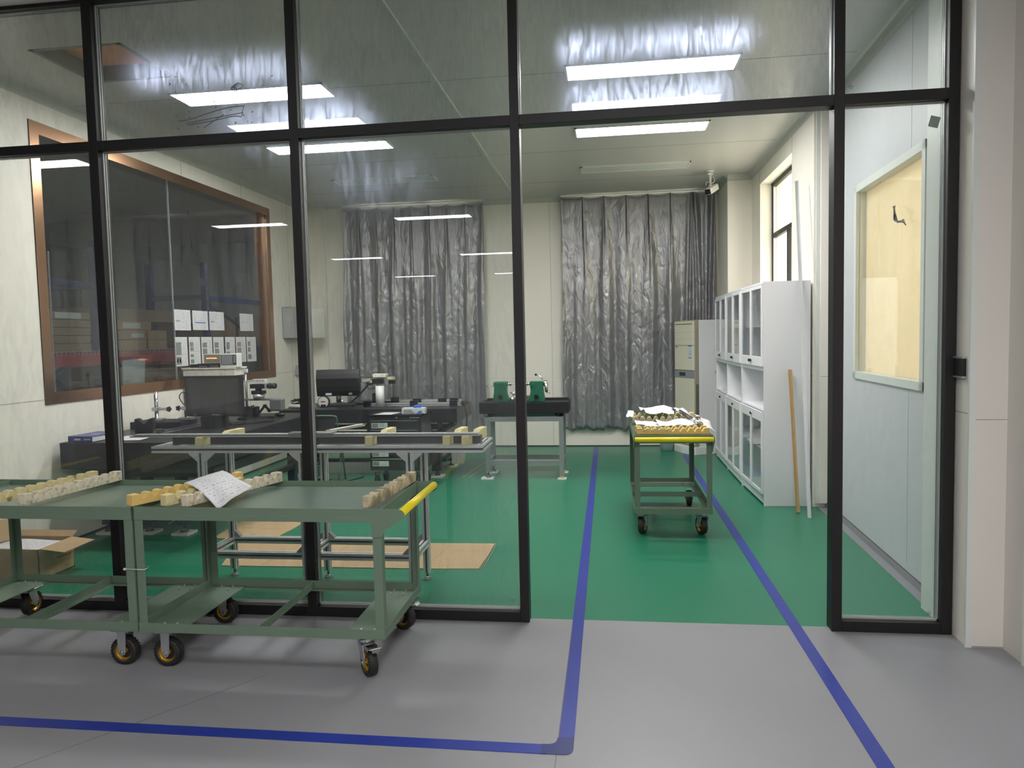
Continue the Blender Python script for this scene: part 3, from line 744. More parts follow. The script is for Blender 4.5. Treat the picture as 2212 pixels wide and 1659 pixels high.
# ------------------------------------------------------------ toothed foam bars
def rack(label, m_, p0, p1, w_=.043, h=.052, n=10, dep=.024, group=None, z=.765):
    p0, p1 = Vector((*p0, z)), Vector((*p1, z)); d = p1-p0; L = d.length; ang = math.atan2(d.y, d.x)
    pts = [(0, 0), (L, 0)]; top = [(0, h)]; p = L/n
    for k in range(n-1):
        c = p*(k+1); top += [(c-p*.36, h), (c-p*.27, h-.004), (c-p*.05, h-dep), (c+p*.05, h-dep), (c+p*.27, h-.004), (c+p*.36, h)]
    top.append((L, h)); pts += top[::-1]
    o = B(m_).prism(pts, lambda a, b, k: Vector((a, k, b)), -w_/2, w_/2).build('toothed_bar', None, bevel=.003, loc=p0, rotz=ang)
    return tag(o, label, 'bar', group)
G1 = 'toothed holder bars on the front trolleys'
rack('dirty white toothed bar lying on the left trolley, nearer the doorway', 'foam_dirty', (-2.745, 3.06), (-2.69, 3.672), group=G1, z=.766)
rack('pale yellow toothed bar lying on the left trolley, further left', 'foam_stained', (-2.905, 3.06), (-2.83, 3.672), group=G1, z=.766)
rack('bright yellow toothed bar laid across the joint of the two trolleys', 'foam_yellow', (-2.195, 3.06), (-1.965, 3.655), n=11, group=G1, z=.766)
rack('yellowish brown toothed bar half under the printed sheet', 'foam_stained', (-2.03, 3.065), (-1.875, 3.50), n=7, group=G1, z=.766)
rack('whitish toothed bar sticking out behind the printed sheet', 'foam_dirty', (-1.925, 3.06), (-1.745, 3.655), n=10, group=G1, z=.766)
rack('worn cream toothed bar at the handle end of the trolley', 'foam_grimy', (-1.062, 3.06), (-1.022, 3.665), n=10, group=G1, z=.766)
def wave(seed, amp=.01):
    return lambda u, v: amp*noise.noise(Vector((u*2.2, v*2.2, seed)))*2+amp*.5*noise.noise(Vector((u*6, v*6, seed+4)))
o = sheet('printed_sheet', [(-2.035, 3.245, .838), (-1.955, 3.45, .866), (-1.690, 3.245, .825), (-1.780, 3.090, .748)][::-1], nu=18, nv=18, hf=lambda u, v: wave(1.3, .005)(u, v)+.038*math.sin(PI*v)*(1-u)); tag(o, 'crumpled printed sheet lying on the toothed bars of the front trolley', 'paper')
mb = B('steel_dark'); n_ = 60
mb.cyl((-1.80, 3.075, .7445), (-1.575, 3.083, .7445), .0035, seg=8).m('steel')
for k in range(34): x = -1.80+k*.0055; mb.cyl((x, 3.075+.008*k/34, .7445), (x+.003, 3.075+.008*k/34, .7445), .0052, seg=8)
mb.cyl((-1.60, 3.082, .7445), (-1.575, 3.083, .7445), .0058, seg=10)
tag(mb.build('threaded_rod'), 'thin threaded steel rod on the tray of the front trolley', 'rod')
# bars, sheets and parts on the trolley in the room
G3 = 'toothed holder bars on the inner trolley'
rack('yellow toothed bar nearest the yellow handle of the inner trolley', 'foam_yellow', (.205, 5.475), (.728, 5.468), n=10, h=.045, group=G3, z=.766)
rack('second yellow toothed bar from the handle of the inner trolley', 'foam_yellow', (.20, 5.60), (.725, 5.60), n=10, h=.045, group=G3, z=.766)
rack('tall grey toothed bar across the middle of the inner trolley', 'foam_grimy', (.19, 6.02), (.73, 6.0), n=10, h=.070, dep=.03, group=G3, z=.766)
rack('cream toothed bar at the far end of the inner trolley', 'foam_stained', (.19, 6.45), (.73, 6.45), n=10, h=.055, group=G3, z=.766)
G4 = 'printed sheets on the inner trolley'
def sh(label, cs, s, amp=.008, nu=12):
    tag(sheet('printed_sheet', cs, nu=nu, nv=nu, hf=wave(s, amp)), label, 'paper', G4)
sh('curled sheet at the back left of the inner trolley', [(.30, 6.10, .862), (.53, 6.06, .845), (.545, 6.42, .87), (.26, 6.52, .862)], 11, .014)
sh('sheet rolled up against the steel tube on the inner trolley', [(.60, 6.02, .845), (.70, 5.98, .815), (.63, 6.4, .865), (.55, 6.42, .865)], 12, .012)
sh('white sheet tucked between the grey and yellow bars, left side', [(.205, 5.62, .815), (.38, 5.61, .805), (.385, 5.93, .80), (.205, 5.97, .812)], 13)
sh('folded sheet draped in a notch of the yellow bars', [(.375, 5.62, .812), (.665, 5.64, .815), (.66, 5.86, .82), (.36, 5.78, .845)], 14, .016)
sh('sheet hanging over the right edge of the inner trolley', [(.72, 5.72, .80), (.82, 5.74, .738), (.80, 6.15, .80), (.70, 6.20, .835)], 15, .01)
sh('small white slip at the left rear corner of the inner trolley', [(.14, 6.12, .825), (.20, 6.05, .83), (.215, 6.40, .845), (.165, 6.42, .845)], 16, .004)
for k, (x, y) in enumerate(((.262, 5.47), (.314, 5.47), (.366, 5.47), (.418, 5.47), (.485, 6.05), (.585, 6.05))):
    mb = B('steel'); dy = .11; z = .795 if y < 6 else .815
    mb.cyl((x, y-.03, z), (x-.008, y+dy, z+.004), .0062, seg=10); mb.cyl((x+.001, y-.04, z), (x, y-.03, z), .004, seg=8)
    for q in range(7): mb.cyl((x-.001*q, y-.02+q*.018, z), (x-.001*q, y-.013+q*.018, z), .0072, seg=10)
    tag(mb.build('screw_spindle'), 'short threaded steel spindle in a notch of the toothed bars', 'spindle', 'short spindles on the inner trolley')
mb = B('chrome').cyl((.69, 5.62, .818), (.585, 6.16, .862), .0145, seg=16).m('steel').cyl((.694, 5.60, .8165), (.69, 5.62, .818), .009, seg=12).cyl((.69, 5.62, .818), (.683, 5.655, .821), .0165, seg=16)
tag(mb.build('steel_tube'), 'bright steel tube laid slanting over the bars of the inner trolley', 'tube')
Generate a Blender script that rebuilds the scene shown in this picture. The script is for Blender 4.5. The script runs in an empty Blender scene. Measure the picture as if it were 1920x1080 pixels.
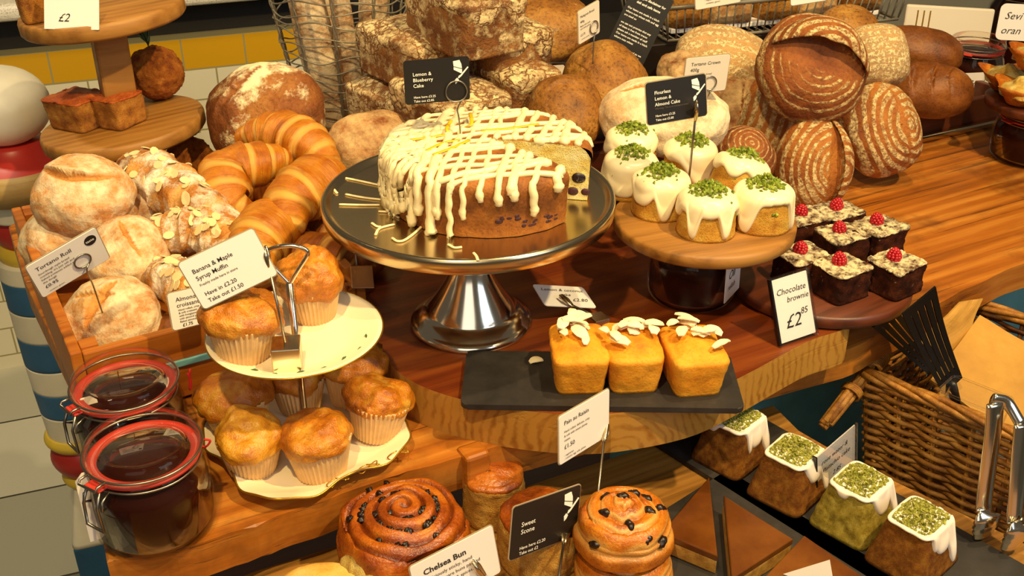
import bpy, bmesh, math, random
from mathutils import Vector, Matrix, Euler, noise
PI = math.pi
R_ = math.radians
sc = bpy.context.scene

# ------------------------------------------------------------------ camera
CAM_H, PITCH, FPX = 0.64, R_(29.0), 2000.0
cam_data = bpy.data.cameras.new('camera')
cam_data.sensor_width = 36.0
cam_data.lens = 36.0 * FPX / 1920.0
cam_data.clip_start = 0.02
cam = bpy.data.objects.new('camera', cam_data)
cam.location = (0, 0, CAM_H)
cam.rotation_euler = (PI / 2 - PITCH, 0, 0)
sc.collection.objects.link(cam)
sc.camera = cam

# ------------------------------------------------------------------ world and lights
world = bpy.data.worlds.new('world')
sc.world = world
world.use_nodes = True
bg = world.node_tree.nodes['Background']
bg.inputs[0].default_value = (1.0, 0.80, 0.55, 1)
bg.inputs[1].default_value = 0.09


def aim(o, target):
    d = Vector(target) - o.location
    o.rotation_euler = d.to_track_quat('-Z', 'Y').to_euler()


def lamp(name, kind, loc, target, power, color, size=0.05, angle=70, blend=0.4):
    l = bpy.data.lights.new(name, kind)
    l.energy = power
    l.color = color
    if kind == 'SPOT':
        l.spot_size = R_(angle)
        l.spot_blend = blend
        l.shadow_soft_size = size
    elif kind == 'AREA':
        l.size = size
    o = bpy.data.objects.new(name, l)
    o.location = loc
    sc.collection.objects.link(o)
    aim(o, target)
    return o


WARM = (1.0, 0.74, 0.34)
lamp('ceiling_spot_right', 'SPOT', (0.95, 0.35, 1.75), (0.20, 1.15, 0.0), 138, WARM, 0.03, 80, 0.5)
lamp('ceiling_spot_left', 'SPOT', (-0.20, 0.05, 1.60), (-0.38, 1.20, 0.0), 76, WARM, 0.03, 75, 0.6)
lamp('ceiling_spot_back', 'SPOT', (0.55, 1.0, 2.0), (0.50, 1.7, 0.1), 62, (1.0, 0.74, 0.40), 0.03, 80, 0.6)
lamp('ceiling_spot_wall', 'SPOT', (-1.2, 1.5, 1.7), (-0.9, 2.2, 0.0), 46, (1.0, 0.86, 0.60), 0.06, 95, 0.7)
lamp('shop_window', 'AREA', (1.9, -0.6, 1.3), (0.2, 1.1, 0.0), 14, (0.72, 0.88, 1.0), 1.2)
lamp('shop_front', 'AREA', (-0.3, -1.6, 1.5), (0.0, 1.1, 0.0), 11, (1.0, 0.92, 0.80), 1.6)

sc.view_settings.view_transform = 'Standard'
sc.view_settings.look = 'None'
sc.view_settings.gamma = 1.0
sc.view_settings.use_curve_mapping = False
sc.view_settings.exposure = 0.22

# ------------------------------------------------------------------ placing helpers
_cp, _sp = math.cos(PITCH), math.sin(PITCH)


def ray(px, py):
    u, v = (px - 960) / FPX, (540 - py) / FPX
    return Vector((u, _cp + v * _sp, -_sp + v * _cp))


def G(px, py, z=0.0):
    """ground point: where the sight line through (px, py) meets the level z"""
    r = ray(px, py)
    return Vector((0, 0, CAM_H)) + r * ((z - CAM_H) / r.z)


def W(px, py, y):
    """point on the sight line at the forward distance y"""
    r = ray(px, py)
    return Vector((0, 0, CAM_H)) + r * (y / r.y)


def facing(zdir, roll=0.0):
    q = Vector(zdir).normalized().to_track_quat('Z', 'Y')
    return (q.to_matrix() @ Matrix.Rotation(roll, 3, 'Z')).to_euler()


# ------------------------------------------------------------------ object helpers
def thing(name, label, cat, loc=(0, 0, 0), rot=(0, 0, 0), group=None):
    o = bpy.data.objects.new(name, None)
    o.empty_display_size = 0.02
    sc.collection.objects.link(o)
    o.location = loc
    o.rotation_euler = rot if not isinstance(rot, (int, float)) else (0, 0, rot)
    o['label'] = label
    o['category'] = cat
    if group:
        o['group'] = group
    return o


def obj(name, me, mat, parent=None, loc=(0, 0, 0), rot=(0, 0, 0)):
    o = bpy.data.objects.new(name, me)
    sc.collection.objects.link(o)
    if mat is not None and len(me.materials) == 0:
        me.materials.append(mat)
    o.location = loc
    o.rotation_euler = rot if not isinstance(rot, (int, float)) else (0, 0, rot)
    if parent is not None:
        o.parent = parent
    return o


def tag(o, label, cat, group=None):
    o['label'] = label
    o['category'] = cat
    if group:
        o['group'] = group
    return o


def struct(name, me, mat, loc=(0, 0, 0), rot=(0, 0, 0)):
    o = obj(name, me, mat, None, loc, rot)
    o['kind'] = 'structure'
    return o


def mk(verts, faces, smooth=True, name='mesh'):
    me = bpy.data.meshes.new(name)
    me.from_pydata([tuple(v) for v in verts], [], faces)
    if smooth:
        me.polygons.foreach_set('use_smooth', [True] * len(me.polygons))
    me.update()
    return me


def from_bm(bm, smooth=False):
    bmesh.ops.recalc_face_normals(bm, faces=bm.faces)
    me = bpy.data.meshes.new('mesh')
    bm.to_mesh(me)
    bm.free()
    if smooth:
        me.polygons.foreach_set('use_smooth', [True] * len(me.polygons))
    return me


def setattr_float(me, name, vals):
    a = me.attributes.new(name, 'FLOAT', 'POINT')
    a.data.foreach_set('value', vals)


def join(*meshes):
    V, Fc, sm = [], [], []
    for me in meshes:
        o = len(V)
        V += [tuple(v.co) for v in me.vertices]
        for p in me.polygons:
            Fc.append([i + o for i in p.vertices])
            sm.append(p.use_smooth)
    me = bpy.data.meshes.new('mesh')
    me.from_pydata(V, [], Fc)
    me.polygons.foreach_set('use_smooth', sm)
    me.update()
    return me


def moved(me, m):
    me.transform(m)
    return me


def box(x0, x1, y0, y1, z0, z1, bev=0.0, seg=2):
    bm = bmesh.new()
    bmesh.ops.create_cube(bm, size=1.0)
    bmesh.ops.scale(bm, vec=(x1 - x0, y1 - y0, z1 - z0), verts=bm.verts)
    bmesh.ops.translate(bm, vec=((x0 + x1) / 2, (y0 + y1) / 2, (z0 + z1) / 2), verts=bm.verts)
    if bev:
        bmesh.ops.bevel(bm, geom=list(bm.edges), offset=bev, segments=seg, profile=0.5, affect='EDGES')
    return from_bm(bm)


def prism(pts, z0, z1, bev=0.0, seg=2):
    """extruded outline, anticlockwise points (x, y)"""
    bm = bmesh.new()
    lo = [bm.verts.new((p[0], p[1], z0)) for p in pts]
    hi = [bm.verts.new((p[0], p[1], z1)) for p in pts]
    bm.faces.new(lo[::-1])
    top = bm.faces.new(hi)
    n = len(pts)
    for i in range(n):
        bm.faces.new((lo[i], lo[(i + 1) % n], hi[(i + 1) % n], hi[i]))
    if bev:
        ed = [e for e in bm.edges if abs(e.verts[0].co.z - e.verts[1].co.z) < 1e-7]
        bmesh.ops.bevel(bm, geom=ed, offset=bev, segments=seg, profile=0.5, affect='EDGES')
    return from_bm(bm)


def lathe(prof, seg=64, wob=0.0, seed=0, flute=None):
    """prof: (r, z) pairs; r=0 ends are closed to a point"""
    V, Fc = [], []
    rows = []
    for (r, z) in prof:
        if r < 1e-6:
            rows.append([len(V)])
            V.append((0, 0, z))
        else:
            row = []
            for k in range(seg):
                a = 2 * PI * k / seg
                rr = r
                if flute:
                    rr = r * (1 + flute(a, z))
                if wob:
                    rr += wob * noise.noise(Vector((math.cos(a) * 3, math.sin(a) * 3, z * 40 + seed)))
                row.append(len(V))
                V.append((rr * math.cos(a), rr * math.sin(a), z))
            rows.append(row)
    for a, b in zip(rows, rows[1:]):
        if len(a) == 1 and len(b) == 1:
            continue
        for k in range(seg):
            k2 = (k + 1) % seg
            if len(a) == 1:
                Fc.append((a[0], b[k2], b[k]))
            elif len(b) == 1:
                Fc.append((a[k], a[k2], b[0]))
            else:
                Fc.append((a[k], a[k2], b[k2], b[k]))
    me = mk(V, Fc)
    bm = bmesh.new()
    bm.from_mesh(me)
    return from_bm(bm, True)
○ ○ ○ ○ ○
Work to be completed
Any pictures should be left out. Reproduce every line from the one holding "Generate a Blender" down to the one holding "sc = bpy.context.scene", both of those lines included.

Solution to this exercise
Generate a Blender script that rebuilds the scene shown in this picture. The script is for Blender 4.5. The script runs in an empty Blender scene. Measure the picture as if it were 1920x1080 pixels.
import bpy, bmesh, math, random
from mathutils import Vector, Matrix, Euler, noise
PI = math.pi
R_ = math.radians
sc = bpy.context.scene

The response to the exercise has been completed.